-経済産業省「平成26年度総合調査研究(GCMおよびABLの現状と普及促進に向けた課題の調査等)」との連携調査より-
企業の海外売上高比率は年を追うごとに増加しているが、中国・アジア新興国を主体に進出した国の規制や商習慣の違いと時間的・空間的に拡大したサプライチェーンが原因で、思うような財務管理ができないというのが、中国・アジアに進出した企業のCFOが抱える悩みではなかろうか。今回のサーベイでは、日本企業の海外拠点を含めたグループ・ガバナンスや事業管理レベルの強化に向けた取り組みがどこまで進んでいるか、その実態を把握したうえで、着実にグループ統治力と財務マネジメント力の強化を図っている企業と、強化が思うように進まずに苦戦している企業との間で、収益力にどのような差が生じているのかを分析する。
キャッシュフローへの関心高まる
まず、企業が財務面で何に関心を持っているのか聞いたところ、「非常に関心あり」という回答が60%を超えて最も関心が高かったのが「キャッシュフロー」である。「関心あり」と回答した企業とを合わせても90%以上に及び(図1)、従来は損益情報にとどまりがちであった日本企業の関心事が、ここ数年の海外展開の中でキャッシュフローに着目してきたことがわかる。

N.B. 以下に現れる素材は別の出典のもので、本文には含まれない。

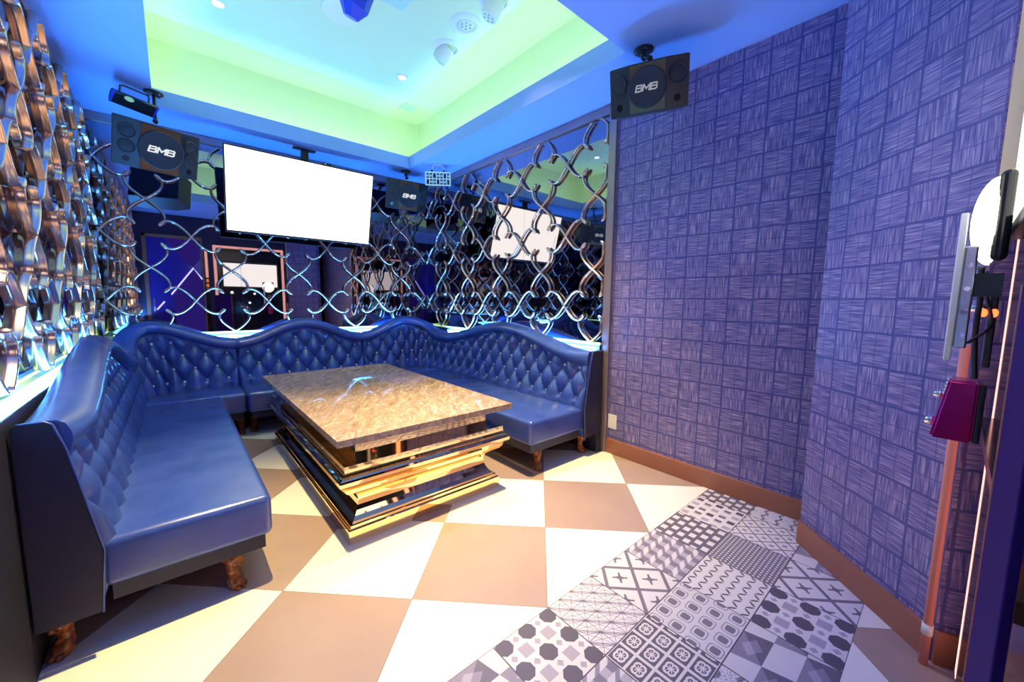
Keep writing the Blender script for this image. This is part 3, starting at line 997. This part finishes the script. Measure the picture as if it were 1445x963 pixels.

前回の調査結果に基づいて寄稿した一昨年の『CFO FORUM』第46号(2013年9月号)では、アジア新興国への展開を進める日本企業にとって、資金収支予測の精度向上と債権債務の管理強化、債権回収状況の営業実績への反映、SCMの見直しと、もっとキャッシュフローに着目した財務管理強化の必要性をCCC(キャッシュ・コンバージョン・サイクル)という観点から警鐘を鳴らしたが、日本企業の財務管理もいよいよ本格的に動き出したのだろうか。